Aside from the under-the-hood improvements, Longhorn will offer a new user interface and improved desktop search capabilities, Sullivan says. "In 2006, if I am running Longhorn on my machine and you're running XP with Avalon and Indigo on yours, you're going to look at my machine, and you will want mine," he says.
XP Updates
Avalon and Indigo are, respectively, the graphics and communications subsystems Microsoft developed specifically for Longhorn. Microsoft will now support Avalon and Indigo in Windows XP and Windows Server 2003 as well. As part of this move, Microsoft added support for the Longhorn WinFX application programming model to the older Windows versions.
"Microsoft is trying to establish technologies sooner for people who aren't going to upgrade right away," says David Smith, senior vice president and fellow at Gartner.

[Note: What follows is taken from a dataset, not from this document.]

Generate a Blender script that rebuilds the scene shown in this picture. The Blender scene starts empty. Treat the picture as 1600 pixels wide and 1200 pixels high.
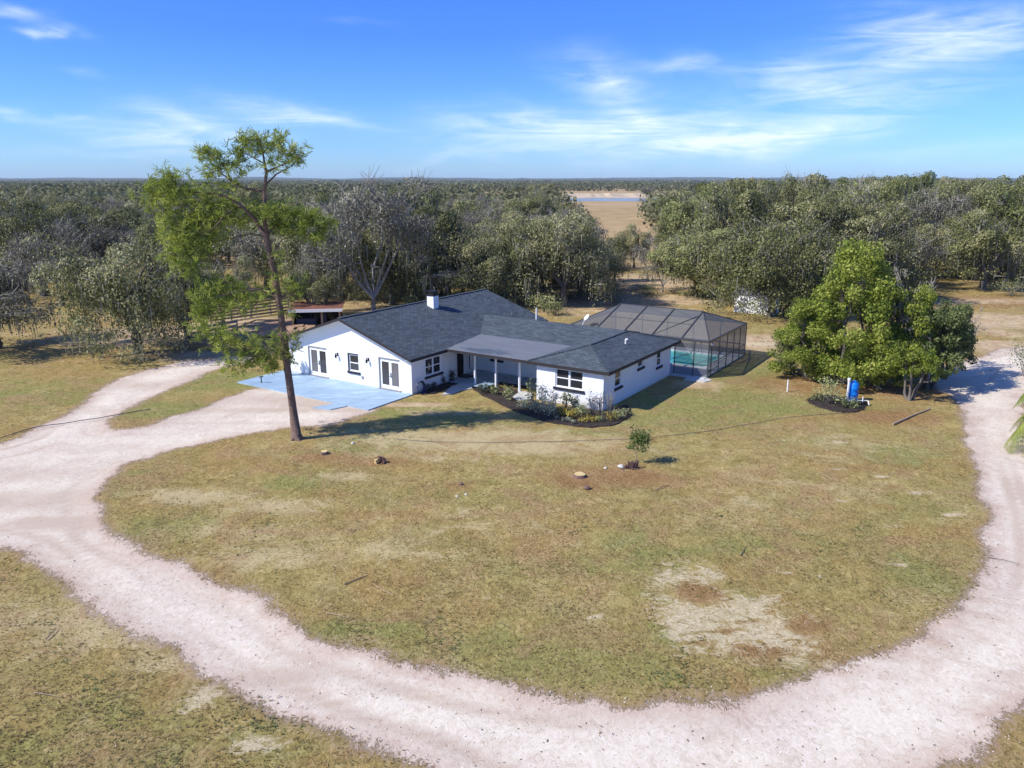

Developers adding support for the Longhorn technologies to Windows XP and Windows Server 2003 will be able to use these technologies to target a much larger installed base, instead of just Longhorn systems.
"This is a smart move," says Dave Burke, senior software developer at LLI Technologies, an engineering and construction company. "Maybe presentation and communication subsystems don't generate the hype of Longhorn, but to developers in the real world of incremental technological evolution, this is welcome news."
Longhorn will ship in 2006 but without WinFS (Windows File System). Tapping SQL Server technology, WinFS promised to make it easier for users to find related files, documents, and e-mail messages on their computers and corporate networks. Microsoft now plans to deliver it as an update after the Longhorn release.
By cutting WinFS from Longhorn, Microsoft has once again delayed the MBF (Microsoft Business Framework), a new programming layer closely tied to WinFS. MBF is intended to make it easier for developers to write business applications for Windows by moving some base-level code out of the applications they write and into the OS.